╭─ Information supplied

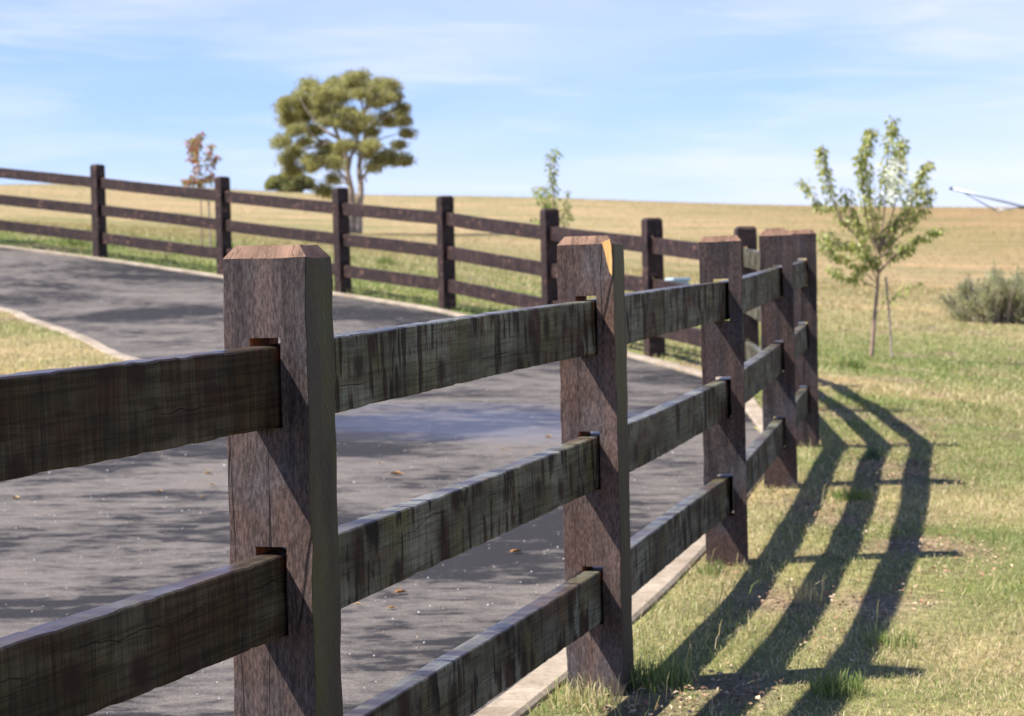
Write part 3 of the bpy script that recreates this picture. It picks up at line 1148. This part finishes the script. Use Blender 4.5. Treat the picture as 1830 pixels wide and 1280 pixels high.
limbs = [([(575, 1095), (572, 980), (575, 880), (560, 790), (545, 720), (540, 640), (500, 540), (460, 440), (440, 340), (450, 250)], .20, 0),
         ([(610, 1095), (612, 980), (618, 880), (622, 800), (612, 700), (630, 600), (650, 500), (640, 400), (620, 300)], .22, .3),
         ([(545, 720), (560, 640), (600, 540), (560, 420), (540, 320)], .12, .6), ([(622, 800), (660, 740), (720, 690), (800, 660)], .10, -.8),
         ([(560, 790), (500, 720), (470, 640)], .09, -1.0), ([(540, 640), (450, 560), (380, 540), (300, 470), (220, 400)], .11, .5),
         ([(500, 540), (400, 480), (320, 380), (280, 310)], .09, -.5), ([(650, 500), (720, 430), (790, 400), (850, 360)], .10, .5),
         ([(640, 400), (700, 320), (780, 250)], .08, -.4), ([(450, 560), (330, 590), (240, 610), (190, 570)], .07, .3), ([(630, 600), (740, 540), (870, 500)], .06, 0),
         ([(240, 610), (215, 660), (230, 710)], .04, .2), ([(500, 720), (400, 680), (380, 640)], .05, .3), ([(560, 800), (480, 780), (410, 820)], .06, -.3),
         ([(640, 400), (660, 300), (690, 220)], .07, .4), ([(650, 750), (655, 790), (660, 760)], .03, 0), ([(600, 540), (580, 480), (520, 460)], .05, -.6)]
for P_, r_, dy in limbs:
    pp = smooth_path([GL(a_, b_, dy * (i / max(1, len(P_) - 1)) if len(P_) > 6 else dy) for i, (a_, b_) in enumerate(P_)], 4)
    n_ = len(pp)
    tube_bm(bm, pp, [r_ * (1 - .78 * i / (n_ - 1)) for i in range(n_)], 7, .08)
for c0, rx, ry in cl3:                              # twigs inside the clumps
    for _ in range(3):
        e = c0 + Vector((random.uniform(-1, 1) * rx, random.uniform(-1, 1) * rx, random.uniform(-.2, .9) * ry))
        s_ = c0 + Vector((random.uniform(-.3, .3) * rx, 0, -ry * .9))
        tube_bm(bm, [s_, (s_ + e) / 2 + Vector((0, 0, .05)), e], [.03, .02, .01], 4)
me = bpy.data.meshes.new('trunk')
bm.to_mesh(me)
bm.free()
link('trunk', me, M_gumbark, gum, smooth=True)


# ------------------------------------------------------------------ generic bush made of leaf tufts
def bush(name, base, blobs, cols_, leaf, dens, label, cat='shrub', stems=6, upright=.4, mat=None):
    root = empty(name, base)
    tag(root, label, cat)
    Cs, Ds, Ls, Co = [], [], [], []
    bm = bmesh.new()
    for (c0, r_) in blobs:
        c0 = Vector(c0)
        n_ = int(dens * r_.x * max(r_.y, r_.z))
        d_ = rand_dir(n_)
        pos = np.array(c0) + d_ * (rng.random((n_, 1)) ** .4) * np.array([r_.x, r_.y, r_.z])
        pos += (vnoise(pos[:, 0] * 4, pos[:, 2] * 4, 8)[:, None] - .5) * .25 * r_.x
        pos = pos[pos[:, 2] > 0.0]
        n_ = len(pos)
        Cs.append(pos)
        Ds.append(d_[:n_] * .5 + rand_dir(n_) * .6 + np.array([0, 0, upright]))
        Ls.append(rng.uniform(.7, 1.3, n_) * leaf)
        Co.append(pick(cols_, n_, .22) * random.uniform(.85, 1.15))
        for _ in range(stems):
            e = c0 + Vector((random.uniform(-.7, .7) * r_.x, random.uniform(-.7, .7) * r_.y, random.uniform(0, .9) * r_.z))
            s_ = Vector((c0.x * .5, c0.y * .5, -.05))
            tube_bm(bm, [s_, (s_ + e) * .5 + Vector((0, 0, .05)), e], [leaf * .22, leaf * .16, leaf * .06], 5)
    C_ = np.concatenate(Cs)
    D_ = np.concatenate(Ds)
    L_ = np.concatenate(Ls)
    link('foliage', leaves_mesh('foliage', C_, D_, rand_dir(len(C_)), L_, L_ * .32, np.concatenate(Co)), mat or M_gum, root)
    me = bpy.data.meshes.new('stem')
    bm.to_mesh(me)
    bm.free()
    link('stem', me, M_gumbark, root)
    return root


# olive bush at the right edge
bs = hit(1775, 580)
kx = bs.y / FPX
blobs = []
for px, py, r_ in [(1712, 552, 26), (1735, 530, 30), (1765, 520, 32), (1790, 545, 34), (1815, 520, 34), (1750, 560, 28), (1850, 535, 42), (1890, 560, 36), (1820, 562, 26), (1925, 545, 34), (1718, 566, 20)]:
    p = at(px, py, bs.y) - bs
    for _ in range(4):
        q_ = Vector((random.uniform(-1, 1), random.uniform(-1, 1), random.uniform(.0, .75))) * r_ * kx
        blobs.append((p + q_, Vector((.22, .22, random.uniform(.45, .8))) * r_ * kx))
    r_ *= .9
    blobs.append((p + Vector((0, random.uniform(-.25, .25), 0)), Vector((r_ * kx, r_ * kx * 1.2, r_ * kx))))
bush('olive_bush', bs, blobs, [(.32, .32, .21), (.37, .36, .24), (.27, .275, .17), (.42, .39, .27)], .06, 8000,
     'soft grey green bush at the foot of the dry hill near the right edge', stems=7, upright=.7)

# low round tree peeping over the crest
bt = Vector((at(520, 330, 186).x, 186, T1(at(520, 330, 186).x, 186)))
blobs = []
for px, py, r_ in [(492, 326, 14), (512, 321, 16), (532, 324, 16), (550, 328, 13), (482, 332, 9), (520, 335, 22)]:
    p = at(px, py, 186) - bt
    kk = 186 / FPX
    blobs.append((p, Vector((r_ * kk, r_ * kk, r_ * kk * .8))))
dt = bush('distant_tree', bt, blobs, [(.28, .28, .15), (.32, .32, .17), (.24, .25, .13)], .24, 5000,
          'low dark green tree top showing over the hill crest left of the gum tree', 'tree', stems=4, upright=.1)
for ch in dt.children:
    if ch.name.startswith('foliage'):
        ch.name = 'crown'
    else:
        ch.name = 'trunk'


# ------------------------------------------------------------------ saplings
def sapling(name, base, Y, paths, leafcols, nper, label, leafL=.055, droop=.75, blossom=None, spread=.06, tr=.02, start=.3):
    root = empty(name, base)
    tag(root, label, 'tree')
    bm = bmesh.new()
    Cs, Ds, Ls, Co = [], [], [], []
    tip_pts = []
    for pi, (P_, r_, dens) in enumerate(paths):
        dyo = random.uniform(-.35, .35) if pi else 0
        n0 = len(P_)
        pts_ = []
        for i, (a_, b_) in enumerate(P_):
            p = at(a_, b_, Y) - Vector(base)
            p += Vector((0, dyo * (i / max(1, n0 - 1)), 0))
            pts_.append(p)
        pp = smooth_path(pts_, 6)
        n_ = len(pp)
        tube_bm(bm, pp, [r_ * (1 - .8 * i / (n_ - 1)) for i in range(n_)], 6, .05)
        if dens <= 0:
            continue
        Lp = sum((pp[i + 1] - pp[i]).length for i in range(n_ - 1))
        cnt = int(nper * Lp * dens)
        for _ in range(cnt):
            t = start + (1 - start) * random.random()
            f_ = t * (n_ - 1)
            i = min(int(f_), n_ - 2)
            p = pp[i].lerp(pp[i + 1], f_ - i)
            off = Vector(rand_dir(1)[0]) * random.uniform(.01, spread)
            off.z *= .6
            Cs.append(p + off)
            d = off.normalized() * .7 + Vector((0, 0, -droop)) + Vector(rand_dir(1)[0]) * .35
            Ds.append(d)
            Ls.append(random.uniform(.7, 1.25) * leafL)
            if random.random() < .3:
                tube_bm(bm, [p, p + off * .6 + Vector((0, 0, .01)), p + off], [.003, .0025, .0015], 3)
    C_ = np.array(Cs)
    L_ = np.array(Ls)
    link('crown', leaves_mesh('crown', C_, np.array(Ds), rand_dir(len(C_)), L_, L_ * .40, pick(leafcols, len(C_), .2)), M_leaf, root)
    if blossom:
        B_ = []
        for px, py, r_, n_ in blossom:
            c0 = at(px, py, Y - .32) - Vector(base)
            for _ in range(n_):
                B_.append(c0 + Vector((random.gauss(0, r_), random.gauss(0, r_), random.gauss(0, r_ * 1.3))))
        B_ = np.array(B_)
        nb = len(B_)
        link('blossom', leaves_mesh('blossom', B_, rand_dir(nb), rand_dir(nb), np.full(nb, .05), np.full(nb, .05), np.full((nb, 3), .82)), M_leaf, root)
    me = bpy.data.meshes.new('trunk')
    bm.to_mesh(me)
    bm.free()
    link('trunk', me, M_bark, root, smooth=True)
    return root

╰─

Given request
Look at the listing and set down only the lines from its start through the line with "link('trunk', me, M_gumbark, gum, smooth=True)", word for word and without pictures.

Written response
Write part 3 of the bpy script that recreates this picture. It picks up at line 1148. This part finishes the script. Use Blender 4.5. Treat the picture as 1830 pixels wide and 1280 pixels high.
limbs = [([(575, 1095), (572, 980), (575, 880), (560, 790), (545, 720), (540, 640), (500, 540), (460, 440), (440, 340), (450, 250)], .20, 0),
         ([(610, 1095), (612, 980), (618, 880), (622, 800), (612, 700), (630, 600), (650, 500), (640, 400), (620, 300)], .22, .3),
         ([(545, 720), (560, 640), (600, 540), (560, 420), (540, 320)], .12, .6), ([(622, 800), (660, 740), (720, 690), (800, 660)], .10, -.8),
         ([(560, 790), (500, 720), (470, 640)], .09, -1.0), ([(540, 640), (450, 560), (380, 540), (300, 470), (220, 400)], .11, .5),
         ([(500, 540), (400, 480), (320, 380), (280, 310)], .09, -.5), ([(650, 500), (720, 430), (790, 400), (850, 360)], .10, .5),
         ([(640, 400), (700, 320), (780, 250)], .08, -.4), ([(450, 560), (330, 590), (240, 610), (190, 570)], .07, .3), ([(630, 600), (740, 540), (870, 500)], .06, 0),
         ([(240, 610), (215, 660), (230, 710)], .04, .2), ([(500, 720), (400, 680), (380, 640)], .05, .3), ([(560, 800), (480, 780), (410, 820)], .06, -.3),
         ([(640, 400), (660, 300), (690, 220)], .07, .4), ([(650, 750), (655, 790), (660, 760)], .03, 0), ([(600, 540), (580, 480), (520, 460)], .05, -.6)]
for P_, r_, dy in limbs:
    pp = smooth_path([GL(a_, b_, dy * (i / max(1, len(P_) - 1)) if len(P_) > 6 else dy) for i, (a_, b_) in enumerate(P_)], 4)
    n_ = len(pp)
    tube_bm(bm, pp, [r_ * (1 - .78 * i / (n_ - 1)) for i in range(n_)], 7, .08)
for c0, rx, ry in cl3:                              # twigs inside the clumps
    for _ in range(3):
        e = c0 + Vector((random.uniform(-1, 1) * rx, random.uniform(-1, 1) * rx, random.uniform(-.2, .9) * ry))
        s_ = c0 + Vector((random.uniform(-.3, .3) * rx, 0, -ry * .9))
        tube_bm(bm, [s_, (s_ + e) / 2 + Vector((0, 0, .05)), e], [.03, .02, .01], 4)
me = bpy.data.meshes.new('trunk')
bm.to_mesh(me)
bm.free()
link('trunk', me, M_gumbark, gum, smooth=True)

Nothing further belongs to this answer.